Caroline : Oui. Le premier obstacle, c’est que tout est à construire au niveau institutionnel. On fait face au silence du rectorat sur cette question, à des procédures lacunaires et insuffisantes. Le processus de médiation mis en place par l’Université de Genève par exemple n’est pas une solution viable : on ne fait que confronter la victime à son agresseur une nouvelle fois et on cherche à étouffer l’affaire. Le deuxième obstacle c’est la négation de ce phénomène à tous les niveaux : en disant que ça n’existe pas, on délégitime les victimes, on ne leur permet pas de s’exprimer, on permet que ces phénomènes perdurent. Il y a aussi celles et ceux qui s’étonnent qu’aucune protection ne soit prévue au sein des lieux de formation contre le harcèlement sexuel. Il y a un vrai travail d’information et de conscientisation à faire autour de ce sujet.

 

DécadréE : En terme de genre, est-ce que tout le monde qui étudie ou travaille dans ces établissements est concerné de la même manière par ce problème ?

Caroline : Il est important de rappeler que tout le monde peut être victime de harcèlement sexuel et qu’il n’y a pas de profil-type de personne harcelée ou harceleuse. Les hommes peuvent être victimes des stéréotypes qui leur imposent d’être virils, forts, etc. On est dans une société patriarcale. Les violences ciblant particulièrement les femmes sont discriminatoires et touchent au physique, à l’attitude ou encore aux comportements qu’on attend d’une femme. Le harcèlement est sexiste avant d’être sexuel.

 

DécadréE : Quelles sont les conséquences pour les personnes harcelées et pour celles qui harcèlent?

Caroline : Les conséquences sont nombreuses pour les victimes : conséquences psychologiques, physiques, perte du fil de leurs études, changement d’établissement, dépression,… Par contre les conséquences pour les personnes qui harcèlent sont moindres. Car il y a des mécanismes de protection entre les pairs (corps professoral ou rectorat par exemple). Les harceleurs se sentent renforcés dans leur position, puisqu’il n’y a pas de mécanismes de répression prévus. C’est la raison pour laquelle ce type de comportement devrait être punissable et ce de manière plus concrète.

 

DécadréE : Le harcèlement sexuel étant quelque chose de structurel, comment peut-on agir ?

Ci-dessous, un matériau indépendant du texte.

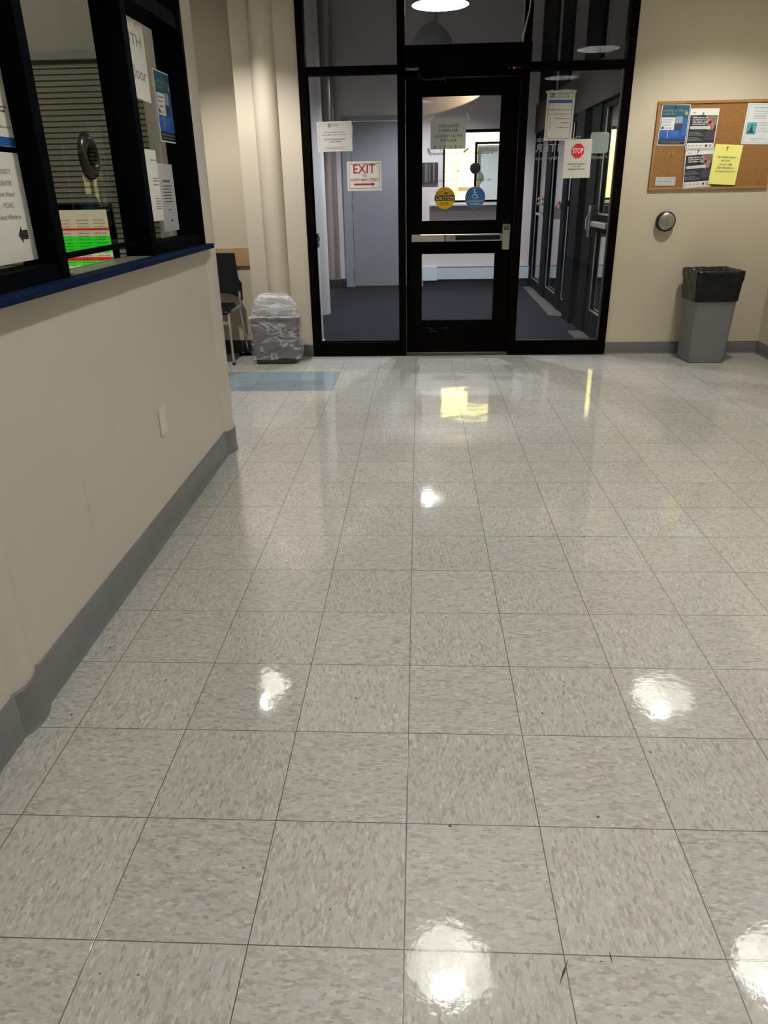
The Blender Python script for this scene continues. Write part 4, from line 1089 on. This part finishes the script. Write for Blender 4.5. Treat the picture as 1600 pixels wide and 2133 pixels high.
def side_door(n, y0, y1, g0, g1, zb, split, label):
    d = sroot('door_%d' % n, label)
    x0, x1 = XV-.012, XV+.04
    mb = MB().box(x0, x1, y0, g0, .01, 2.02).box(x0, x1, g1, y1, .01, 2.02).box(x0, x1, g0, g1, .01, zb).box(x0, x1, g0, g1, 1.96, 2.02)
    panes = [(zb, 1.96)]
    if split: mb.box(x0, x1, g0, g1, .95, 1.10); panes = [(zb, .95), (1.10, 1.96)]
    mb.build('door_frame', DK, d, bevel=.002)
    for (a, b) in panes:
        MB().quad((XV+.01, g0, a), (XV+.01, g1, a), (XV+.01, g1, b), (XV+.01, g0, b)).build('pane', VG, d)
        MB().box(x0-.004, x0+.004, g0, g1, a, a+.014).box(x0-.004, x0+.004, g1-.014, g1, a, b).build('glazing_bead', BEAD, d)
    return d
dn = side_door(3, 5.72, 6.50, 5.82, 6.34, .245, True, 'near vestibule side door with a split glass and push bar')
MB().box(XV-.075, XV-.020, 5.76, 6.36, 1.000, 1.045).build('push_bar', BRUSH, dn, bevel=.004)
MB().box(XV-.080, XV-.012, 6.34, 6.44, .905, 1.175).build('latch_plate', mat('plate_dim', (.10, .10, .095), .35, metal=.6), dn, bevel=.003)
MB().tube([(XV-.07, 6.40, 1.13), (XV-.10, 6.40, 1.06), (XV-.10, 6.40, .98), (XV-.07, 6.40, .92)], .008).build('pull_handle', CHROME, dn, smooth=True)
db = side_door(4, 7.47, 7.90, 7.50, 7.82, .15, False, 'narrow glazed leaf of the vestibule side wall')
MB().lathe_y([(0, .0), (.02, .0)], (0, 0, 0), 8)
MB().box(XV-.04, XV-.012, 7.72, 7.78, 1.14, 1.20).build('closer_knob', BLACK, db, bevel=.008)
dc = side_door(5, 8.15, 9.03, 8.22, 8.96, .15, False, 'glazed leaf in the middle of the vestibule side wall')
MB().quad((XV-.001, 8.42, 1.10), (XV-.001, 8.58, 1.10), (XV-.001, 8.58, 1.145), (XV-.001, 8.42, 1.145)).build('red_decal', mat('decal_red', (.25, .08, .08), .5), dc)
dd_ = side_door(6, 9.42, 10.28, 9.47, 10.22, .13, False, 'farthest glazed leaf of the vestibule side wall')
for zz in (1.19, 1.13): MB().lathe_y([(0, .02), (.018, .015), (.022, 0)], (XV-.02, 9.9, zz), 14).build('lock_cylinder', mat('brass', (.6, .48, .2), .3, metal=1), dd_)
MB().box(XV-.02, XV-.012, 9.55, 10.15, .985, 1.015).build('pull_bar', BEAD, dd_)
# aluminium thresholds along the side doors
struct(MB().prism([(1.50, 7.55), (1.66, 7.50), (1.66, 10.2), (1.55, 10.2)], 0, .008).build('trim_2', mat('threshold_alu', (.10, .10, .095), .5, metal=.3)), 'metal threshold under the far side doors')
struct(MB().box(1.52, 1.66, 5.62, 6.55, 0, .012).build('trim_3', MATS['threshold_alu']), 'metal threshold under the near side door')
# keep the night out behind the office and over the entrance
struct(MB().box(-1.6, -1.245, YF+.12, YO+.1, 0, HC).build('wall_behind_vestibule', VWALL))

# ================================================================== LAMPS
def pendant(name, label, x, y, on=True, W=LAMP_W, c=LAMP_COL, z=2.80, group='pendant lamps of the lobby', LZ=.205):
    r = thing(name, label, 'pendant lamp', (x, y, z), group=group)
    out = [(.250, 0), (.249, .012), (.240, .055), (.222, .110), (.192, .165), (.150, .215), (.100, .255), (.062, .278), (.050, .290)]
    shd = MB().lathe(out).build('shade', mat('shade_outside', (.34, .34, .35), .5), r, smooth=True)
    inn = [(p[0]-.004, p[1]+.000) for p in out[:-1]]+[(.0, .281)]
    MB().lathe(inn).build('reflector', mat('shade_inside', (.85, .85, .83), .6), shd, smooth=True, recalc=False)
    MB().lathe([(.052, .286), (.052, .36), (.045, .372), (.045, .43), (.030, .45), (.0, .452)]).build('neck', mat('lamp_neck', (.42, .42, .42), .5), r, smooth=True)
    MB().tube([(0, 0, .45), (0, 0, HC-z-.02)], .004, 8).build('cord', mat('cord_grey', (.4, .4, .4), .5), r)
    MB().lathe([(.0, HC-z), (.06, HC-z), (.06, HC-z-.02), (0, HC-z-.02)]).build('canopy', MATS['lamp_neck'], r, smooth=True)
    bulb = MB().lathe([(0.0, .250), (.022, .252), (.036, .258), (.036, .264), (.03, .270), (.02, .275), (.018, .279)])
    bulb.build('bulb', mat('bulb_'+('cool' if c != LAMP_COL else 'warm'), (.9, .9, .9), .4, emit=c, es=14.0), r, smooth=True)
    l = bpy.data.lights.new('lamp_light', 'POINT'); l.energy = W; l.color = c; l.shadow_soft_size = .05
    lo = bpy.data.objects.new('lamp_light', l); COL.objects.link(lo); lo.parent = r; lo.location = (0, 0, LZ)
    return r
pendant('pendant_lamp', 'grey bell pendant lamp over the alcove behind the partition', -1.42, 4.43, W=185, LZ=.225)
pendant('pendant_lamp', 'grey bell pendant lamp near the cork board wall', 2.19, 4.36, W=115)
pendant('pendant_lamp', 'grey bell pendant lamp over the middle of the lobby', .21, 1.86)
pendant('pendant_lamp', 'grey bell pendant lamp by the right wall level with the service window', 2.12, 1.90)
pendant('pendant_lamp', 'grey bell pendant lamp over the near end of the lobby aisle', .21, -.62)
pendant('pendant_lamp', 'grey bell pendant lamp by the right wall at the near end of the lobby', 2.12, -.50)
pendant('pendant_lamp', 'grey bell pendant lamp at the back of the lobby', .0, -3.2)
pendant('pendant_lamp', 'lit bell pendant lamp seen through the glass above the entrance door', .205, 6.62, W=VEST_W, c=VEST_COL, LZ=.15, group='pendant lamps of the vestibule')
# dim fill light without a fixture, added to brighten the reception office
l = bpy.data.lights.new('reception_fill', 'POINT'); l.energy = 45; l.color = (1, .95, .82); l.shadow_soft_size = .2
lo = bpy.data.objects.new('reception_fill', l); COL.objects.link(lo); lo.location = (-2.3, .9, 3.2)

pendant('pendant_lamp', 'grey bell pendant lamp seen end-on through the transom glass, farther inside the vestibule', .175, 8.95, W=215, c=VEST_COL, LZ=.15, group='pendant lamps of the vestibule')
ws = thing('added_streak_spot', 'small unseen spotlight added to throw a warm streak on the far vestibule wall', 'spotlight', (1.22, YF, 2.60))  # made-up fixture, out of sight, added to draw the warm streak
MB().box(-.03, .03, -.02, 0, -.04, .04).tube([(0, -.01, 0), (0, -.12, 0)], .010).tube([(.05, -.13, .010), (-.015, -.115, -.004)], .028, 18).build('housing', BLACK, ws)
l = bpy.data.lights.new('streak_light', 'SPOT'); l.energy = 95; l.color = (1, .72, .42); l.shadow_soft_size = .006; l.spot_size = math.radians(17); l.spot_blend = .4
o = bpy.data.objects.new('lamp_light', l); COL.objects.link(o); o.parent = ws; o.location = (-.03, -.118, -.005)
o.rotation_euler = Vector((-math.cos(math.radians(12)), math.sin(math.radians(12)), -.20)).to_track_quat('-Z', 'Y').to_euler()
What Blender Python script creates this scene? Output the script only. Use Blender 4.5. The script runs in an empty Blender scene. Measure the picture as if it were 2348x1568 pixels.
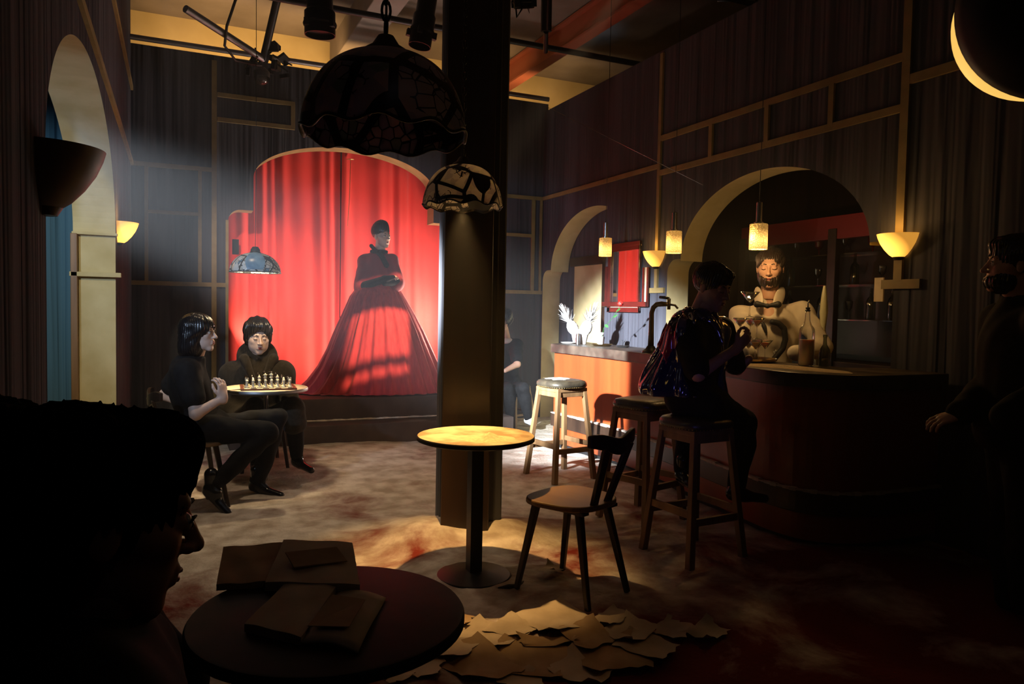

Caroline : L’objectif principal c’est de visibiliser cette problématique et ça passe par le fait de conscientiser et de thématiser le rôle de témoin. Il faut encourager à témoigner. Il faut penser à l’introduction de protections légales des victimes. On est dans une logique de déconstruction des rapports de pouvoir qui sont une des sources du harcèlement sexuel dans les lieux de formation. Un des points importants de cette campagne c’est d’élargir cette thématique aux autres lieux de formation, comme les Hautes Ecoles, les lieux de formation des apprentis pour que ça ne reste pas qu’universitaire.

 

DécadréE : Chaque canton et même chaque établissement a un règlement qui lui est propre. Quelles sont les mesures misent en place par cette campagne pour répondre à cette diversité ?

Caroline : L’idée de lancer une campagne nationale en coordination avec des associations étudiantes de cantons différents est d’essayer d’adapter les demandes et les propositions à chaque lieu de formation. Il y a une revendication commune, c’est l’extension de la LEg. Chaque association est ensuite autonome pour mener des actions au sein des lieux de formation dans lequel elle évolue. Tout un chacunE peut d’ailleurs signer en ligne pour soutenir cette campagne.